In a pipe coupling according to the present invention, the packing rings 30 are made of natural rubber different from a conventional rubber connection hose 200 of Fig. 5. The packing rings 30 of this invention are thus easily formed through a molding process using the natural rubber easily mixed with 20 wt% of additives different from the material of the conventional rubber connection hoses 200. Therefore, the packing rings 30 have a desired thermal resistance and a desired durability. When two pipes 10 are connected together by a metal connection hose 20 with such packing rings 30 being closely interposed between the pipes 10 and the connection hose 20, the packing rings 30 are not undesirably deformed by fluid flowing in the pipes 10, but maintain a desired sealing effect between the pipes 10 and the connection hose 20 for a desired lengthy period of time. This finally increases the expected life span of the pipes 10.

In a pipe coupling according to this invention, a stop washer 40 is set in each of the enlarged-diameter end portions 11 and 21, thus preventing the metal connection hose 20 from being undesirably removed from the pipes 10. That is. when excessive vibration impact is applied from the chassis of an automobile tc the pipes 10 in the case of, for example, safety hazards of the automobile, the connection hose 20 may be undesirably removed from the pipes 10. However, the pipe coupling of this invention effectively prevents such an undesirable removal of the connection hose 20 from the pipes 10 by the stop washers 40, which come into contact with and stop the parallel annular rings"a"of the ring seats for the packing rings 30 in such an accidental case. Due to the stop washers 40, it is possible to almost completely prevent the connection hose 20 from being undesirably removed from the pipes 10, and so the pipe coupling of this invention

prevents fire caused by fluid undesirably leaking from the pipes 10 causing safety hazards of automobiles.
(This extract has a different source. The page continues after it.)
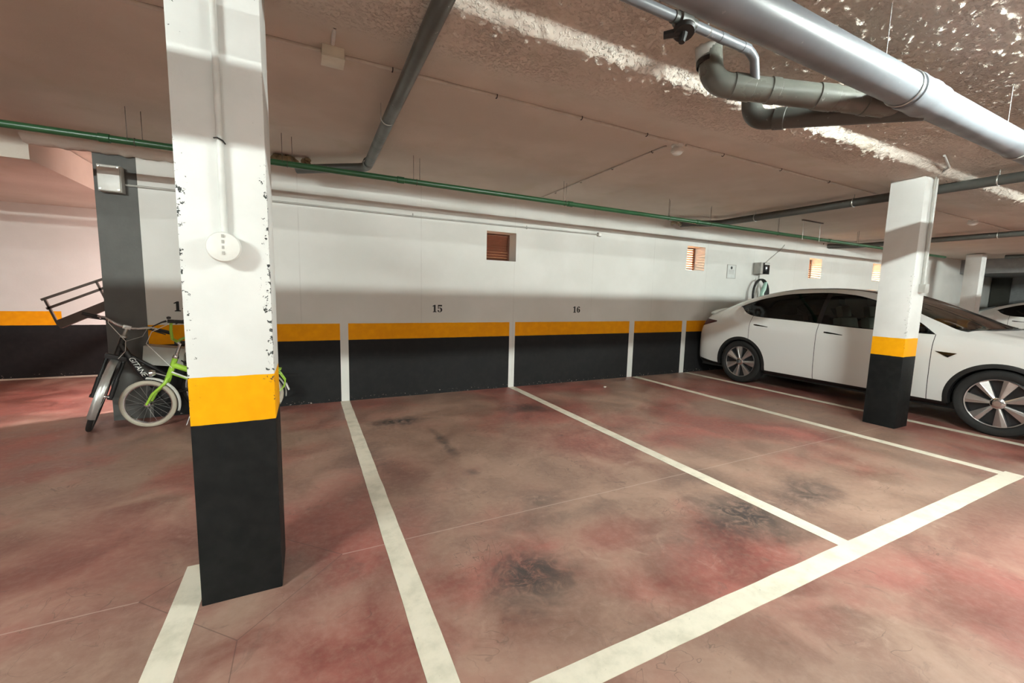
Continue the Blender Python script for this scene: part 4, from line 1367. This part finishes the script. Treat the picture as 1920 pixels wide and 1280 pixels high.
    mb = MB(); mb.torus((cx + .38, y0 + 1.86, .93), (0, 1, -.4), .17, .015, 30, 8); mb.tube([(cx + .38, y0 + 1.86, .93), (cx + .38, y0 + 1.6, .88)], .03, 10); mb.tube([(cx + .22, y0 + 1.86, .93), (cx + .54, y0 + 1.86, .93)], .02, 8)
    mb.build('steering_wheel', M['interior'], root)
    # wheels
    for c in (WF, WR):
        for sd in (-1, 1):
            X = cx + sd * .935; C = Vector((X, y0 + c, .352)); n = Vector((sd, 0, 0))
            tr = MB().lathe(C, n, [(.262, -.21), (.30, -.225), (.335, -.22), (.350, -.195), (.352, -.17), (.352, -.04), (.350, -.02), (.335, .0), (.310, .008), (.285, .006), (.268, -.004), (.258, -.012)], 64).build('tyre', M['rubber'], root, angle=30)
            MB().lathe(C, n, [(.259, -.20), (.259, -.06), (.262, -.008), (.256, -.004), (.248, -.010), (.244, -.03), (.235, -.055), (.10, -.065), (0, -.065)], 64).build('rim', M['rimdark'], tr)
            mb = MB(); ref = Vector((0, 0, 1)); a = ref; b_ = n.cross(a)
            nb = 7
            for k in range(nb):
                th = 2 * PI * (k + .5 * (c == WF)) / nb + .2
                def pp(r, t, h): return C + (a * math.cos(th + t) + b_ * math.sin(th + t)) * r + n * h
                # faceted blade: narrow at hub, wide at the rim, ridge off-centre
                i0, i1, im = pp(.055, -.25, -.012), pp(.055, .25, -.012), pp(.055, 0, -.004)
                o0, o1, om = pp(.247, -.265, -.022), pp(.247, .175, -.010), pp(.247, .02, -.004)
                q0_, q1_, qm = pp(.055, -.25, -.05), pp(.055, .25, -.05), None
                r0, r1 = pp(.247, -.265, -.05), pp(.247, .175, -.05)
                mb.add([i0, i1, im, o0, o1, om, q0_, q1_, r0, r1], [(0, 2, 5, 3), (2, 1, 4, 5), (0, 3, 8, 6), (1, 7, 9, 4), (3, 5, 4, 9, 8), (6, 8, 9, 7)])
            mb.lathe(C, n, [(.256, -.012), (.252, -.003), (.246, -.005), (.243, -.014)], 64)
            mb.build('wheel_spokes', M['rimsilver'], tr, smooth=False)
            mb = MB(); mb.lathe(C, n, [(.062, -.05), (.060, -.008), (.050, .0), (.030, .002), (.028, .006), (0, .007)], 28); mb.build('hub_cap', M['chrome'], tr)
    return root


car = build_car(7.425, .69, 'white electric hatchback parked against the wall behind the second column')
car2 = copy_tree(car)
car2.location = (18.45, car.location.y - .1, 0)
car2['label'] = 'distant white car at the far right edge, seen over the bonnet of the nearer car'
Industrial Applicability As apparent from the above description, the present invention provides a universal pipe coupling for fluid pipes in automobiles. The pipe coupling of this invention uses a metal connection hose in place of the conventional rubber connection hose. In the pipe coupling of this invention, two fluid pipes are movably and rotatably connected to opposite ends of the metal connection hose, with packing rings closely interposed at the junctions between the pipes and the connection hose. The pipe coupling thus accomplishes a desired sealing effect at the junctions while effectively absorbing vibration impact applied from the chassis of an automobile to the pipes and almost completely preventing damage of the fluid pipes regardless of such vibration impact. In the pipe coupling, both the pipes and the connection hose are allowed to effectively expand or shrink in an axial direction and/or a radial direction in response to pressure and/or thermal stress caused by fluid flowing in the pipes, and so the pipes are almost completely free from fluid leakage, deformation or undesirable removal from the connection hose for a desired lengthy period of time. The fluid pipes, connected together using the pipe coupling of this invention, are thus usable without being changed with new pipes or being frequently repaired, and so the pipe coupling reduces the maintenance cost of such fluid pipes and allows users to have mental comfort while driving cars.

Although the preferred embodiments of the present invention have been disclosed for illustrative purposes, those skilled in the art will appreciate that various modifications, additions and substitutions are possible, without departing from the scope and spirit of the invention as disclosed in the accompanying claims.